EXERCISE:
Print the data exactly as it is given, please.

▶

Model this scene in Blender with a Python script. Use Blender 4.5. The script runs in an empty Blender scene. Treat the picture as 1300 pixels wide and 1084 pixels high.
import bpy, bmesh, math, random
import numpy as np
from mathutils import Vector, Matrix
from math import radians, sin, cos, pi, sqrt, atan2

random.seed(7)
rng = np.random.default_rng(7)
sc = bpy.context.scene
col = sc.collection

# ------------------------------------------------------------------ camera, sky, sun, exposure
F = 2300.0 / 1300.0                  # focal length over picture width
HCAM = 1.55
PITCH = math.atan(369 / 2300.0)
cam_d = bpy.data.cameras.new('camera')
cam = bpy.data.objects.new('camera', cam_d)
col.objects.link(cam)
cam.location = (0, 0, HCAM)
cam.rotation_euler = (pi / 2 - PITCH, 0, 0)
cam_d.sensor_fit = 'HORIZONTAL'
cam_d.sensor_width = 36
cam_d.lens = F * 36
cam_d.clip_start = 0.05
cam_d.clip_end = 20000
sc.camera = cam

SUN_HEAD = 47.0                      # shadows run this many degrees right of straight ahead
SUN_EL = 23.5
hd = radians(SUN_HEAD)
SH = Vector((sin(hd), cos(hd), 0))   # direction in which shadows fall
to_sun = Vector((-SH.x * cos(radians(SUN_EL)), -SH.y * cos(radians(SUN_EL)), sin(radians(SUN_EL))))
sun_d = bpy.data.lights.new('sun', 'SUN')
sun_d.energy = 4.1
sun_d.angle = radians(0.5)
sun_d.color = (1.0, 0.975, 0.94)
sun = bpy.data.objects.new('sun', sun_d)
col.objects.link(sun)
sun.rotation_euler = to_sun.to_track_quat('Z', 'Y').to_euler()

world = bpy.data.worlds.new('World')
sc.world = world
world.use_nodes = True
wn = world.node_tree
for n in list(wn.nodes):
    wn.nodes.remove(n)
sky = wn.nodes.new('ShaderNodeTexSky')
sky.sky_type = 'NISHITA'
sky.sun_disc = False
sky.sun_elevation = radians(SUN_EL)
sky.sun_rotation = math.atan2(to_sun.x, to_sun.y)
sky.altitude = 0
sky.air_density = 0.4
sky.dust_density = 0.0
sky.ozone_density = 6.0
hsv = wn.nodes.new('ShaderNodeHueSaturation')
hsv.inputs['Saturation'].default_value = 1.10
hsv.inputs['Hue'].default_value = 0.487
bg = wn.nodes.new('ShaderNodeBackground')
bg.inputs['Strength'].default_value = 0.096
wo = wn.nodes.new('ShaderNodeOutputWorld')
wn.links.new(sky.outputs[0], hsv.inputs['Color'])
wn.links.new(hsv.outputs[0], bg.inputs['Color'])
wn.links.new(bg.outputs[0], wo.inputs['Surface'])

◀

RESULT BELOW:
Model this scene in Blender with a Python script. Use Blender 4.5. The script runs in an empty Blender scene. Treat the picture as 1300 pixels wide and 1084 pixels high.
import bpy, bmesh, math, random
import numpy as np
from mathutils import Vector, Matrix
from math import radians, sin, cos, pi, sqrt, atan2

random.seed(7)
rng = np.random.default_rng(7)
sc = bpy.context.scene
col = sc.collection

# ------------------------------------------------------------------ camera, sky, sun, exposure
F = 2300.0 / 1300.0                  # focal length over picture width
HCAM = 1.55
PITCH = math.atan(369 / 2300.0)
cam_d = bpy.data.cameras.new('camera')
cam = bpy.data.objects.new('camera', cam_d)
col.objects.link(cam)
cam.location = (0, 0, HCAM)
cam.rotation_euler = (pi / 2 - PITCH, 0, 0)
cam_d.sensor_fit = 'HORIZONTAL'
cam_d.sensor_width = 36
cam_d.lens = F * 36
cam_d.clip_start = 0.05
cam_d.clip_end = 20000
sc.camera = cam

SUN_HEAD = 47.0                      # shadows run this many degrees right of straight ahead
SUN_EL = 23.5
hd = radians(SUN_HEAD)
SH = Vector((sin(hd), cos(hd), 0))   # direction in which shadows fall
to_sun = Vector((-SH.x * cos(radians(SUN_EL)), -SH.y * cos(radians(SUN_EL)), sin(radians(SUN_EL))))
sun_d = bpy.data.lights.new('sun', 'SUN')
sun_d.energy = 4.1
sun_d.angle = radians(0.5)
sun_d.color = (1.0, 0.975, 0.94)
sun = bpy.data.objects.new('sun', sun_d)
col.objects.link(sun)
sun.rotation_euler = to_sun.to_track_quat('Z', 'Y').to_euler()

world = bpy.data.worlds.new('World')
sc.world = world
world.use_nodes = True
wn = world.node_tree
for n in list(wn.nodes):
    wn.nodes.remove(n)
sky = wn.nodes.new('ShaderNodeTexSky')
sky.sky_type = 'NISHITA'
sky.sun_disc = False
sky.sun_elevation = radians(SUN_EL)
sky.sun_rotation = math.atan2(to_sun.x, to_sun.y)
sky.altitude = 0
sky.air_density = 0.4
sky.dust_density = 0.0
sky.ozone_density = 6.0
hsv = wn.nodes.new('ShaderNodeHueSaturation')
hsv.inputs['Saturation'].default_value = 1.10
hsv.inputs['Hue'].default_value = 0.487
bg = wn.nodes.new('ShaderNodeBackground')
bg.inputs['Strength'].default_value = 0.096
wo = wn.nodes.new('ShaderNodeOutputWorld')
wn.links.new(sky.outputs[0], hsv.inputs['Color'])
wn.links.new(hsv.outputs[0], bg.inputs['Color'])
wn.links.new(bg.outputs[0], wo.inputs['Surface'])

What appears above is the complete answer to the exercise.